Во всем городе мы не встретили ни одного жителя. Многих угнали немцы, многие успели разбежаться по окружающим местностям, а многие, наверно, погибли. Правда, уже на другой день нашего пребывания в Новороссийске жители стали появляться. Конечно, старики, женщины и дети. Мне бросилось в глаза, что в Новороссийске жило очень много культурных людей. В комнатках были чистые крашеные полы, чистые стены, иногда с художественными панелями. На стенах много картин. Хотя и простая, но приличная мебель. Даже в очень скромных на вид домиках в комнатах валяется много книг. Среди них любые учебники и художественная литература. Часто попадаются обломки музыкальных инструментов: гитар, скрипок, встречаются пианино и рояли. Много швейных машин и велосипедов, попадаются даже совсем исправные: очевидно, людям было не до них, - все брошено. В общем, печальное это все оставляет впечатление.
Поднимаюсь в гору и залезаю на балкончик одного симпатичного, сравнительно мало разбитого домика. Нахожу отличный венский стул, усаживаюсь и представляю себе, как было прекрасно пить здесь чай летом под вечерок в мирное, конечно, время. Кругом амфитеатром высокие красивые горы. Внизу небольшой симпатичный город. А за ним - синяя гладь моря, замечательно.

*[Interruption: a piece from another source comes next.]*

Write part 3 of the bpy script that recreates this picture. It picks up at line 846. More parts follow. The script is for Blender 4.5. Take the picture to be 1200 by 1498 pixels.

В лунные ночи тоже, наверное, прекрасно было любоваться отсюда, когда луна прокладывает серебрящуюся дорогу по морю, а лежащий внизу городок и пароходы в гавани переговариваются разноцветными огоньками. Может быть, к тому же доносилась музыка из какого-нибудь парка. Около дома маленький фруктовый садик и виноградник. Это уцелело. Нахожу пару груш на деревьях и несколько кистей замечательного винограда. Хочется думать, что жизнь здесь была спокойна и приносила людям радость. Когда-то это теперь будет восстановлено?
Да и не для всех уже это восстановится. Все нарушено физически и морально.
Я со своими ребятами расположился в хорошо меблированной комнатке одного домика с пробитой снарядом крышей. Надолго ли? Этого мы никогда не знаем. Поэтому многие люди не хотят палец о палец ударить, чтобы получше обставить свое существование. Дескать, может, сейчас дальше поедем?